4) Eternal Sunshine of the Spotless Mind Everyone knows Charlie Kaufman can write a clever script, and there's a gimmick here, too--the targeted erasure of memories--but like the best sci-fi, it's primarily a metaphor for a deeper dilemma: the question of whether we'd really be better off eliminating heartbreak from our lives. Kaufman's funhouse structure serves the story by representing the dream state, getting inside Jim Carrey's head as portions of his mind are being destroyed. --Luke Y. Thompson

5) Bad Education This is Pedro Almodóvar's fascinating meditation on sin, sexuality, the terrors of the Catholic Church in Spain and the comforts of art, all dressed (and cross-dressed) up as a seamy film noir that gleefully bows to everything from Vertigo to Double Indemnity to Rashomon. It's the tale of two rural schoolboys, once abused by a Franco-era priest, who grow up to be wildly disordered men--one of them a drag queen with a taste for blackmail (The Motorcycles Diaries' Gael García Bernal), the other a celebrated movie director in Madrid (Fele Martínez). --B.G.
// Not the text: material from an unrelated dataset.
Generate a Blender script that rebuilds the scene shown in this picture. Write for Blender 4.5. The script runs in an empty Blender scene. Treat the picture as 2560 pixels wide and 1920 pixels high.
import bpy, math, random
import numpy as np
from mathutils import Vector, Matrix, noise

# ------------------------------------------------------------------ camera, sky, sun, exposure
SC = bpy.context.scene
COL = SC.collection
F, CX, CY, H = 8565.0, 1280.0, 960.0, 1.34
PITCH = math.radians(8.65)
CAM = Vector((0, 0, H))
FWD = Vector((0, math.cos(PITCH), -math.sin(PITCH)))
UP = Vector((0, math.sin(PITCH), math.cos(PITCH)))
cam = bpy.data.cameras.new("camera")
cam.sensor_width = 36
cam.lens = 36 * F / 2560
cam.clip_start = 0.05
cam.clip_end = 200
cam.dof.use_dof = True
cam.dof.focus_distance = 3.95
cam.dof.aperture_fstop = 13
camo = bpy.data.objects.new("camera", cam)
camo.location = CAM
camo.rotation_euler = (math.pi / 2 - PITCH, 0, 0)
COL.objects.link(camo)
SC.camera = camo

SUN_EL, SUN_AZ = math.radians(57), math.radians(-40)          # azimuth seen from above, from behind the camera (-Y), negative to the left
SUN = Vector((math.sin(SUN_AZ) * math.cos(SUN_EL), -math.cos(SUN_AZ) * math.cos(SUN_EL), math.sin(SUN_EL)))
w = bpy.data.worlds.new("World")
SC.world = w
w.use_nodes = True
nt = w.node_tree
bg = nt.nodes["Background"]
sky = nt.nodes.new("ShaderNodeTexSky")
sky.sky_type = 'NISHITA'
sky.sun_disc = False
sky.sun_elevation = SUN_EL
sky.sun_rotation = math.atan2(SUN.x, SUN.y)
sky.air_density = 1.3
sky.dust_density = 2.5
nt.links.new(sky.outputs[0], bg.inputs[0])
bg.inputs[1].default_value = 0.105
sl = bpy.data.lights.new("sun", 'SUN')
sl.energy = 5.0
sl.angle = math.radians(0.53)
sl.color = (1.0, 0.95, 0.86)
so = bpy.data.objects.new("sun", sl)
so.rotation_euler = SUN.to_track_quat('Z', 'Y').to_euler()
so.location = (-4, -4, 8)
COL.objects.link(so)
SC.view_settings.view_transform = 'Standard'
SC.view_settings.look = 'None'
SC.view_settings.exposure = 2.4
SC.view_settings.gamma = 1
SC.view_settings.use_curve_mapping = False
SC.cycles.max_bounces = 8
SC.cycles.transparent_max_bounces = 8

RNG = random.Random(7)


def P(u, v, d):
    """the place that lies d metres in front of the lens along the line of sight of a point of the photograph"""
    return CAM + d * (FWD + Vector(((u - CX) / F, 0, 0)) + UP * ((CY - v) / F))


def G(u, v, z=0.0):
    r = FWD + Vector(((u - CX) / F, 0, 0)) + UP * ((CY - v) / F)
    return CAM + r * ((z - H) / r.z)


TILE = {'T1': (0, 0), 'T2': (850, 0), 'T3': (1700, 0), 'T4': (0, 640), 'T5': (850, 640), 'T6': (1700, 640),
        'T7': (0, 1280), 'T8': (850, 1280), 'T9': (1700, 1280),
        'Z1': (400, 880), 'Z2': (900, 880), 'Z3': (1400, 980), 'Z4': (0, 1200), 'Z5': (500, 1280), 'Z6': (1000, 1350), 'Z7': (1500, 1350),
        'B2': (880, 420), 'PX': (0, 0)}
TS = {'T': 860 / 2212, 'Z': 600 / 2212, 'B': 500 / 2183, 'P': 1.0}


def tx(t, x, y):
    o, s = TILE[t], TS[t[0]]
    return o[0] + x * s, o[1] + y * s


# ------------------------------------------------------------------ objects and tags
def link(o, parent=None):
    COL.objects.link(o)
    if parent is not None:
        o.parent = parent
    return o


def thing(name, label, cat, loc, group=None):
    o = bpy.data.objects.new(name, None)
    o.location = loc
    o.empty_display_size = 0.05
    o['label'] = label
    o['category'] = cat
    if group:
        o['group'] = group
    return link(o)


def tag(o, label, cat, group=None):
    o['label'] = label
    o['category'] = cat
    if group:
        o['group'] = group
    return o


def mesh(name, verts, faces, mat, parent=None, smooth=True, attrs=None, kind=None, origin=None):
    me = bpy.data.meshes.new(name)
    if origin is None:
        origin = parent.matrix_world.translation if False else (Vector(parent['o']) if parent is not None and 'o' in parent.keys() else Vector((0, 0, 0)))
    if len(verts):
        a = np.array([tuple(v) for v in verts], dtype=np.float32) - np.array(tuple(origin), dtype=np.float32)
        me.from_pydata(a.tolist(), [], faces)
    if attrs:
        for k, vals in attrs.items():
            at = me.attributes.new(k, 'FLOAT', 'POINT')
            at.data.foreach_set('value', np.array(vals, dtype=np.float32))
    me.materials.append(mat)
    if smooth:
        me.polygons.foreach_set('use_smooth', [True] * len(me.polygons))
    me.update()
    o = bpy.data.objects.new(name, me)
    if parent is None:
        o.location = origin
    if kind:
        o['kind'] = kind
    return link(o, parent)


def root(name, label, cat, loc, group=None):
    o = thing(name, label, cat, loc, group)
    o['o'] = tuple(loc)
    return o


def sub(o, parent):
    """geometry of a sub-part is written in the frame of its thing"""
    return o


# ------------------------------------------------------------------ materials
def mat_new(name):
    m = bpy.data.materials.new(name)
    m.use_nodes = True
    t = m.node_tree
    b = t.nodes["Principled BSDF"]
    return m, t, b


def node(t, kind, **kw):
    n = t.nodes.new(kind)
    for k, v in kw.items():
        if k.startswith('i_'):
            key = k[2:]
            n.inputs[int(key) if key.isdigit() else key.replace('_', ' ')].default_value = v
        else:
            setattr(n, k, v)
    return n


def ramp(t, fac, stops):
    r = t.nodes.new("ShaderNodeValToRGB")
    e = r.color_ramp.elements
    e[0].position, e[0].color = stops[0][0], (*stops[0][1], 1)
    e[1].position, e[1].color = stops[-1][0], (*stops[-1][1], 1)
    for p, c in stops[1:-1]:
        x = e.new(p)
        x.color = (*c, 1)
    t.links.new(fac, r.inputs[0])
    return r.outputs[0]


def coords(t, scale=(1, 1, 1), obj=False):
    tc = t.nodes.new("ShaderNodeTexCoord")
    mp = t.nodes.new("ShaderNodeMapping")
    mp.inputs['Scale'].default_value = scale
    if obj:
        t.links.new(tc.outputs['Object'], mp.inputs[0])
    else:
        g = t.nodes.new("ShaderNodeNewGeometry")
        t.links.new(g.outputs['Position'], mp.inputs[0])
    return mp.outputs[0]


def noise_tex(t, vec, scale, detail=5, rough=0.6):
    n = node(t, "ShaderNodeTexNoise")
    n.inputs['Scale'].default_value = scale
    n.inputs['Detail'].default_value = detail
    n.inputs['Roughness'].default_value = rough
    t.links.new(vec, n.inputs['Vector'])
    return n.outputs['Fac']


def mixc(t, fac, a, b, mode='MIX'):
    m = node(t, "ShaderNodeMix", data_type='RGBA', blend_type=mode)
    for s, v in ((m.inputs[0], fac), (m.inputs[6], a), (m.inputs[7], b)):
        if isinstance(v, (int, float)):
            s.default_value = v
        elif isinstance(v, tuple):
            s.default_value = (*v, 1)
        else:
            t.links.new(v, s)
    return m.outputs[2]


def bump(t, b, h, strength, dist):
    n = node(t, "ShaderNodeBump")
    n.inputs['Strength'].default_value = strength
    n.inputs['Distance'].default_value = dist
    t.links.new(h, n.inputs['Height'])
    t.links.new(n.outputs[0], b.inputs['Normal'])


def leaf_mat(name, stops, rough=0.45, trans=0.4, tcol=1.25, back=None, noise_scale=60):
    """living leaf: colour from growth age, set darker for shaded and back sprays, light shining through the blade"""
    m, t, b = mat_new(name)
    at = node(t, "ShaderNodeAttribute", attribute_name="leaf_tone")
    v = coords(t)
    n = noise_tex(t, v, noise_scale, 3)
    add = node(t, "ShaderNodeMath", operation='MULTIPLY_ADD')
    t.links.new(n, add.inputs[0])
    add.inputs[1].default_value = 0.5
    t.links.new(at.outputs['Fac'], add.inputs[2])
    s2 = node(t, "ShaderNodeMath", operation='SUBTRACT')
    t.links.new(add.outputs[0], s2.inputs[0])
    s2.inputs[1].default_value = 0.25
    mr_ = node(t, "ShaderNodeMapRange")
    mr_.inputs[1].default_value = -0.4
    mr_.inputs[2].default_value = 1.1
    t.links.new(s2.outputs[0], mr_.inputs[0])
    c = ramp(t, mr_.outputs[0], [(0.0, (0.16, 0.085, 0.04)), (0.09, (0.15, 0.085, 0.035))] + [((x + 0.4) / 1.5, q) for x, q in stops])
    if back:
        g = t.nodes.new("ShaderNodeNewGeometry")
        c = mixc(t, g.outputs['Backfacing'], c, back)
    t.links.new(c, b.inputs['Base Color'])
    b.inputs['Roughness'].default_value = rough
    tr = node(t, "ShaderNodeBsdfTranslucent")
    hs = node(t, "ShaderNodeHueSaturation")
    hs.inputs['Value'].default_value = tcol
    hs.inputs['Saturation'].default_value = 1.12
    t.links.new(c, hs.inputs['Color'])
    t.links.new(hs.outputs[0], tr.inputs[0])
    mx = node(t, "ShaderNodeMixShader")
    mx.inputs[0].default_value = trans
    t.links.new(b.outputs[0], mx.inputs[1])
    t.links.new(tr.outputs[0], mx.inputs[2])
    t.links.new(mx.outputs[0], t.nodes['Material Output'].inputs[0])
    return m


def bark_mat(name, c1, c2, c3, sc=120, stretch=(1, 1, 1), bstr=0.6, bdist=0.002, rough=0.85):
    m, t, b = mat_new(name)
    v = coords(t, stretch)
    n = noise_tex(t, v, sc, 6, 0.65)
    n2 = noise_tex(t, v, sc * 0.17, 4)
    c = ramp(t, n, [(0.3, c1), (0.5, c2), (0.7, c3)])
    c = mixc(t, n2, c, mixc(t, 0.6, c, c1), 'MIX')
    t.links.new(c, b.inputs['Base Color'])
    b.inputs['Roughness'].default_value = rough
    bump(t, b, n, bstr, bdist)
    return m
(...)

6) Napoleon Dynamite Real nerds are often ugly, socially inept, delusional, passive-aggressive and totally lost in their own world. The trick is to find sympathy for them anyway, and director Jared Hess pulls off that neat trick with flying colors. Napoleon gets his brief moment in the sun at the film's climax, but his real triumph is in finding love and friendship among the equally out-of-place. The supporting cast plays like a Mike Judge cartoon come to life. --L.Y.T.

7) Osama A ruthlessly uncompromising look at the status of Afghan women under Taliban rule, Osama marks the stunning feature debut of writer-director Siddiq Barmak. Marina Golbahari, a girl whom Barmak found begging on the streets of Kabul (all the actors are amateurs), plays the 12-year-old protagonist, whose widowed mother disguises her as a boy because unchaperoned women are forbidden from appearing in public or holding jobs. When militants round up the boys of the village for religious indoctrination, the girl's identity is discovered, and she faces a future that is truly worse than death. --Jean Oppenheimer

8) Fahrenheit 9/11 Like George W. Bush (and, oh, Mel Gibson), Michael Moore's a divider and not a uniter, but he's first and foremost an entertainer--a song-and-dance man putting on a show at which you can hurl dollar bills or rotten tomatoes, yer pick. Of course, it's a relic already, too, a quaint vestige of the liberal rage and optimism that dissipated at 9:12 p.m. November 2, when the map behind Tom Brokaw went red and Michael Moore got a little bluer. --R.W.

9) Metallica: Some Kind of Monster Perhaps the finest rockumentary ever made, Some Kind of Monster is a brilliant, probing examination of relationships between and among men--creative men, addicted men, wounded men, angry men and hilarious men, intentionally and otherwise. Directors Bruce Sinofsky and Joe Berlinger had the genius (or good fortune) to capture the band in crisis, when internal strife--largely the antics of mercurial, infantile leader James Hetfield--threaten to break up the group forever. --M.L.

10) Closer Sophisticated and savage, this lacerating chamber piece offers a bleak view of human relationships. Under the guise of telling the truth, the four protagonists--two couples whose romantic loyalties are continually shifting and realigning--lay waste to one another's emotions with alarming ease. Powerfully acted, especially by Clive Owen, Jude Law and Natalie Portman, Closer reveals the terrible damage that people do to one another in the name of love. --J.O.